RAW DATA:
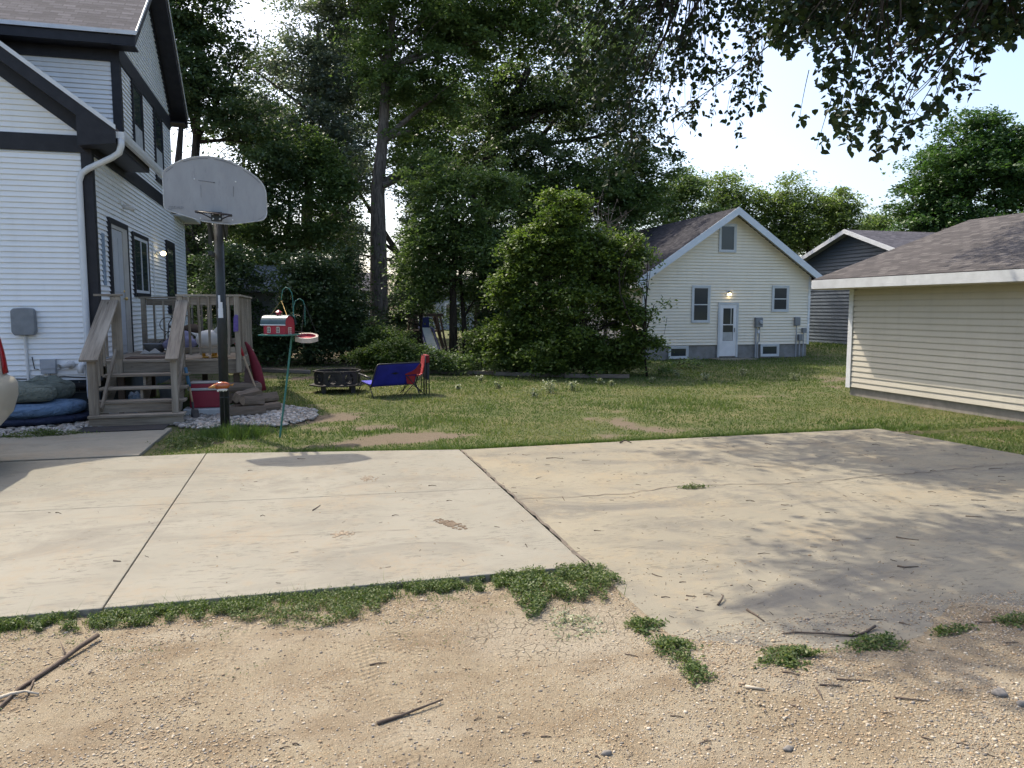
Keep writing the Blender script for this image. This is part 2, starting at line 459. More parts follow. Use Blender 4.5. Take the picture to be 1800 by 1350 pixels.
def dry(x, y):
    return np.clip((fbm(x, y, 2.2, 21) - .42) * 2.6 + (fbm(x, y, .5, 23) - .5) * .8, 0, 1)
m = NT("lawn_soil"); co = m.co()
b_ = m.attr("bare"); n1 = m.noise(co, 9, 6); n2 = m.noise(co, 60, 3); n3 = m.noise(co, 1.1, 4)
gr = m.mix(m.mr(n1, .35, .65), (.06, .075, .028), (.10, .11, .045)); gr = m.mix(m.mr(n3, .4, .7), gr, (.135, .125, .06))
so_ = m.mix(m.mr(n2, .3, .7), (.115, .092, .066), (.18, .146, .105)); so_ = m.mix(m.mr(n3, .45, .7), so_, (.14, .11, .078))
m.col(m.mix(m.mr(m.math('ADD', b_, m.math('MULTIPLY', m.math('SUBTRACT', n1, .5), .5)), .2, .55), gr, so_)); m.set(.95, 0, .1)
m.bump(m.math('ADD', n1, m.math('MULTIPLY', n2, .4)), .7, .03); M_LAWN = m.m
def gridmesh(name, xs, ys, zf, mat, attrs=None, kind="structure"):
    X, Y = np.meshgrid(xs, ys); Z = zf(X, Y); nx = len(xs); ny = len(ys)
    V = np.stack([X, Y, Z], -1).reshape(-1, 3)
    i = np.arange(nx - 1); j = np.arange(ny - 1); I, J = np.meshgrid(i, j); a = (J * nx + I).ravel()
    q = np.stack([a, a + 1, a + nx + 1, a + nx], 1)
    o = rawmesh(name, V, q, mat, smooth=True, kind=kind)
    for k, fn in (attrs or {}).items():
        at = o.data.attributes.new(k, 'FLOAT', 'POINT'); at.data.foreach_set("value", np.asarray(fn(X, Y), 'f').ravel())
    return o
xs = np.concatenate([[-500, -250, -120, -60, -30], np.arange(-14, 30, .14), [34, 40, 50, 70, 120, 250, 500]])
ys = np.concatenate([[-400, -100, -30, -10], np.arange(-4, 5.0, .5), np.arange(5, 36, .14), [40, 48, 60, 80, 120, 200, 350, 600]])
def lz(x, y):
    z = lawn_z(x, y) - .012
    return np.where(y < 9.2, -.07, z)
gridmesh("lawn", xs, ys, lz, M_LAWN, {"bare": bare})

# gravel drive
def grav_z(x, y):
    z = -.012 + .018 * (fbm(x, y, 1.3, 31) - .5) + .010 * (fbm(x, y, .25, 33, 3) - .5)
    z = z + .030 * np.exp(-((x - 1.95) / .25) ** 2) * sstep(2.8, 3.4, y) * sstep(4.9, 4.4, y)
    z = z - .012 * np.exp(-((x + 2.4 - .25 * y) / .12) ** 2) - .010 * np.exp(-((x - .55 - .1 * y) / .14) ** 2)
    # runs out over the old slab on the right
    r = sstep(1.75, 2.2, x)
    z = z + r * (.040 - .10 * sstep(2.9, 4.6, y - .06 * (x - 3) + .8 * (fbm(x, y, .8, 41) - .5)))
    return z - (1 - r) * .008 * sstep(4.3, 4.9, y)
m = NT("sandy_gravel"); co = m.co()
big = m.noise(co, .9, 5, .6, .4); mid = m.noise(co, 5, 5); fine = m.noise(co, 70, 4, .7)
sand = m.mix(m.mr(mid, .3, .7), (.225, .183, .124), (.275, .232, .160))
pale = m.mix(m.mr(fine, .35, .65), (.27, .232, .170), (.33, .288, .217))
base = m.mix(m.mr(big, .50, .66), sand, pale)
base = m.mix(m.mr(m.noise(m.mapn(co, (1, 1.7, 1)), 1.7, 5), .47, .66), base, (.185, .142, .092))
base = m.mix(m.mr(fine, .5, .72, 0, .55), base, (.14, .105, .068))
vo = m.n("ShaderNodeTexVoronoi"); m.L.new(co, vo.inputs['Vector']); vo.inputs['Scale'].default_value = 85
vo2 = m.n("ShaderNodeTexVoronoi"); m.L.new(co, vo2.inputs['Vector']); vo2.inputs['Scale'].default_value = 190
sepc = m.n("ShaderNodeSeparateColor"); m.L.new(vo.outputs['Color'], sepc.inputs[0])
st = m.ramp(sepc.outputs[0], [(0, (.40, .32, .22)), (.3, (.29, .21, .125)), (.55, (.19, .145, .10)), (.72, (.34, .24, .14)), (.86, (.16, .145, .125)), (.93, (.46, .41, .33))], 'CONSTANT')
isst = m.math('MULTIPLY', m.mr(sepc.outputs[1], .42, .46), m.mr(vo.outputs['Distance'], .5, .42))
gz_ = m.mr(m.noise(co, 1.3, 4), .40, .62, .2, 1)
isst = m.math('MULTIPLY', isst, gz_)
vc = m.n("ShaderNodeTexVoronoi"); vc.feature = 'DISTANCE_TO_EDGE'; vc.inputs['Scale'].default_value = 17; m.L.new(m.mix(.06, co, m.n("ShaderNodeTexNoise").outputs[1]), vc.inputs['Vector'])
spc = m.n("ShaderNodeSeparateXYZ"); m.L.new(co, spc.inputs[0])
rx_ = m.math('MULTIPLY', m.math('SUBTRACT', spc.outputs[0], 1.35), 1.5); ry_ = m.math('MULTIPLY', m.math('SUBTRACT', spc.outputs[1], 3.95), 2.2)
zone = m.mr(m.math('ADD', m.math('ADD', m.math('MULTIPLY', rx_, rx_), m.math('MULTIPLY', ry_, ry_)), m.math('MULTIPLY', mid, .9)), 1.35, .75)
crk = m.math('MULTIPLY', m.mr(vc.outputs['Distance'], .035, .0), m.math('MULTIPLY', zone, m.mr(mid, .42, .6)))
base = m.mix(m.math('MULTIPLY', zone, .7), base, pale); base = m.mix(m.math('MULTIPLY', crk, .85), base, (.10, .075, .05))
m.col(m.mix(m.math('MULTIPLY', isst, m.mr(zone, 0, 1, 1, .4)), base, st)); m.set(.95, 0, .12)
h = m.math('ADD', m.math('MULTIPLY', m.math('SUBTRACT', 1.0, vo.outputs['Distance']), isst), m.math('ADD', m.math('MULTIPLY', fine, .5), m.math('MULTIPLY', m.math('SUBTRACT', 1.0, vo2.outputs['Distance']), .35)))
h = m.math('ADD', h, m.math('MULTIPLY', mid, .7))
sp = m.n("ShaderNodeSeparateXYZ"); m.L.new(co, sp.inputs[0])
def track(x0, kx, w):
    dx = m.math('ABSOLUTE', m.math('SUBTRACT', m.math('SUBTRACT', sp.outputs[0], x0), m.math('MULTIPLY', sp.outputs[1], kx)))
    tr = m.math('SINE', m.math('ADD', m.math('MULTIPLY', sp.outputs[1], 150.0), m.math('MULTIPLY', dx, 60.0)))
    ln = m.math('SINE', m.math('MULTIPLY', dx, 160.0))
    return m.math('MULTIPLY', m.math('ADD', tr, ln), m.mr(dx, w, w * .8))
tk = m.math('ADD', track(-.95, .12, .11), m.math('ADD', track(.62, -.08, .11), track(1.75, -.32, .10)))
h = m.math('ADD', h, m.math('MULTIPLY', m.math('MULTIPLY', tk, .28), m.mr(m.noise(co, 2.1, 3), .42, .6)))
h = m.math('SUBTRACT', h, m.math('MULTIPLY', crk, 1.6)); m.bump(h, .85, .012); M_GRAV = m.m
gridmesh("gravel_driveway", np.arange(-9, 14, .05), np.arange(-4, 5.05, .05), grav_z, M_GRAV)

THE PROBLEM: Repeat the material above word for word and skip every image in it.

EXERCISE ANSWER:
Keep writing the Blender script for this image. This is part 2, starting at line 459. More parts follow. Use Blender 4.5. Take the picture to be 1800 by 1350 pixels.
def dry(x, y):
    return np.clip((fbm(x, y, 2.2, 21) - .42) * 2.6 + (fbm(x, y, .5, 23) - .5) * .8, 0, 1)
m = NT("lawn_soil"); co = m.co()
b_ = m.attr("bare"); n1 = m.noise(co, 9, 6); n2 = m.noise(co, 60, 3); n3 = m.noise(co, 1.1, 4)
gr = m.mix(m.mr(n1, .35, .65), (.06, .075, .028), (.10, .11, .045)); gr = m.mix(m.mr(n3, .4, .7), gr, (.135, .125, .06))
so_ = m.mix(m.mr(n2, .3, .7), (.115, .092, .066), (.18, .146, .105)); so_ = m.mix(m.mr(n3, .45, .7), so_, (.14, .11, .078))
m.col(m.mix(m.mr(m.math('ADD', b_, m.math('MULTIPLY', m.math('SUBTRACT', n1, .5), .5)), .2, .55), gr, so_)); m.set(.95, 0, .1)
m.bump(m.math('ADD', n1, m.math('MULTIPLY', n2, .4)), .7, .03); M_LAWN = m.m
def gridmesh(name, xs, ys, zf, mat, attrs=None, kind="structure"):
    X, Y = np.meshgrid(xs, ys); Z = zf(X, Y); nx = len(xs); ny = len(ys)
    V = np.stack([X, Y, Z], -1).reshape(-1, 3)
    i = np.arange(nx - 1); j = np.arange(ny - 1); I, J = np.meshgrid(i, j); a = (J * nx + I).ravel()
    q = np.stack([a, a + 1, a + nx + 1, a + nx], 1)
    o = rawmesh(name, V, q, mat, smooth=True, kind=kind)
    for k, fn in (attrs or {}).items():
        at = o.data.attributes.new(k, 'FLOAT', 'POINT'); at.data.foreach_set("value", np.asarray(fn(X, Y), 'f').ravel())
    return o
xs = np.concatenate([[-500, -250, -120, -60, -30], np.arange(-14, 30, .14), [34, 40, 50, 70, 120, 250, 500]])
ys = np.concatenate([[-400, -100, -30, -10], np.arange(-4, 5.0, .5), np.arange(5, 36, .14), [40, 48, 60, 80, 120, 200, 350, 600]])
def lz(x, y):
    z = lawn_z(x, y) - .012
    return np.where(y < 9.2, -.07, z)
gridmesh("lawn", xs, ys, lz, M_LAWN, {"bare": bare})

# gravel drive
def grav_z(x, y):
    z = -.012 + .018 * (fbm(x, y, 1.3, 31) - .5) + .010 * (fbm(x, y, .25, 33, 3) - .5)
    z = z + .030 * np.exp(-((x - 1.95) / .25) ** 2) * sstep(2.8, 3.4, y) * sstep(4.9, 4.4, y)
    z = z - .012 * np.exp(-((x + 2.4 - .25 * y) / .12) ** 2) - .010 * np.exp(-((x - .55 - .1 * y) / .14) ** 2)
    # runs out over the old slab on the right
    r = sstep(1.75, 2.2, x)
    z = z + r * (.040 - .10 * sstep(2.9, 4.6, y - .06 * (x - 3) + .8 * (fbm(x, y, .8, 41) - .5)))
    return z - (1 - r) * .008 * sstep(4.3, 4.9, y)
m = NT("sandy_gravel"); co = m.co()
big = m.noise(co, .9, 5, .6, .4); mid = m.noise(co, 5, 5); fine = m.noise(co, 70, 4, .7)
sand = m.mix(m.mr(mid, .3, .7), (.225, .183, .124), (.275, .232, .160))
pale = m.mix(m.mr(fine, .35, .65), (.27, .232, .170), (.33, .288, .217))
base = m.mix(m.mr(big, .50, .66), sand, pale)
base = m.mix(m.mr(m.noise(m.mapn(co, (1, 1.7, 1)), 1.7, 5), .47, .66), base, (.185, .142, .092))
base = m.mix(m.mr(fine, .5, .72, 0, .55), base, (.14, .105, .068))
vo = m.n("ShaderNodeTexVoronoi"); m.L.new(co, vo.inputs['Vector']); vo.inputs['Scale'].default_value = 85
vo2 = m.n("ShaderNodeTexVoronoi"); m.L.new(co, vo2.inputs['Vector']); vo2.inputs['Scale'].default_value = 190
sepc = m.n("ShaderNodeSeparateColor"); m.L.new(vo.outputs['Color'], sepc.inputs[0])
st = m.ramp(sepc.outputs[0], [(0, (.40, .32, .22)), (.3, (.29, .21, .125)), (.55, (.19, .145, .10)), (.72, (.34, .24, .14)), (.86, (.16, .145, .125)), (.93, (.46, .41, .33))], 'CONSTANT')
isst = m.math('MULTIPLY', m.mr(sepc.outputs[1], .42, .46), m.mr(vo.outputs['Distance'], .5, .42))
gz_ = m.mr(m.noise(co, 1.3, 4), .40, .62, .2, 1)
isst = m.math('MULTIPLY', isst, gz_)
vc = m.n("ShaderNodeTexVoronoi"); vc.feature = 'DISTANCE_TO_EDGE'; vc.inputs['Scale'].default_value = 17; m.L.new(m.mix(.06, co, m.n("ShaderNodeTexNoise").outputs[1]), vc.inputs['Vector'])
spc = m.n("ShaderNodeSeparateXYZ"); m.L.new(co, spc.inputs[0])
rx_ = m.math('MULTIPLY', m.math('SUBTRACT', spc.outputs[0], 1.35), 1.5); ry_ = m.math('MULTIPLY', m.math('SUBTRACT', spc.outputs[1], 3.95), 2.2)
zone = m.mr(m.math('ADD', m.math('ADD', m.math('MULTIPLY', rx_, rx_), m.math('MULTIPLY', ry_, ry_)), m.math('MULTIPLY', mid, .9)), 1.35, .75)
crk = m.math('MULTIPLY', m.mr(vc.outputs['Distance'], .035, .0), m.math('MULTIPLY', zone, m.mr(mid, .42, .6)))
base = m.mix(m.math('MULTIPLY', zone, .7), base, pale); base = m.mix(m.math('MULTIPLY', crk, .85), base, (.10, .075, .05))
m.col(m.mix(m.math('MULTIPLY', isst, m.mr(zone, 0, 1, 1, .4)), base, st)); m.set(.95, 0, .12)
h = m.math('ADD', m.math('MULTIPLY', m.math('SUBTRACT', 1.0, vo.outputs['Distance']), isst), m.math('ADD', m.math('MULTIPLY', fine, .5), m.math('MULTIPLY', m.math('SUBTRACT', 1.0, vo2.outputs['Distance']), .35)))
h = m.math('ADD', h, m.math('MULTIPLY', mid, .7))
sp = m.n("ShaderNodeSeparateXYZ"); m.L.new(co, sp.inputs[0])
def track(x0, kx, w):
    dx = m.math('ABSOLUTE', m.math('SUBTRACT', m.math('SUBTRACT', sp.outputs[0], x0), m.math('MULTIPLY', sp.outputs[1], kx)))
    tr = m.math('SINE', m.math('ADD', m.math('MULTIPLY', sp.outputs[1], 150.0), m.math('MULTIPLY', dx, 60.0)))
    ln = m.math('SINE', m.math('MULTIPLY', dx, 160.0))
    return m.math('MULTIPLY', m.math('ADD', tr, ln), m.mr(dx, w, w * .8))
tk = m.math('ADD', track(-.95, .12, .11), m.math('ADD', track(.62, -.08, .11), track(1.75, -.32, .10)))
h = m.math('ADD', h, m.math('MULTIPLY', m.math('MULTIPLY', tk, .28), m.mr(m.noise(co, 2.1, 3), .42, .6)))
h = m.math('SUBTRACT', h, m.math('MULTIPLY', crk, 1.6)); m.bump(h, .85, .012); M_GRAV = m.m
gridmesh("gravel_driveway", np.arange(-9, 14, .05), np.arange(-4, 5.05, .05), grav_z, M_GRAV)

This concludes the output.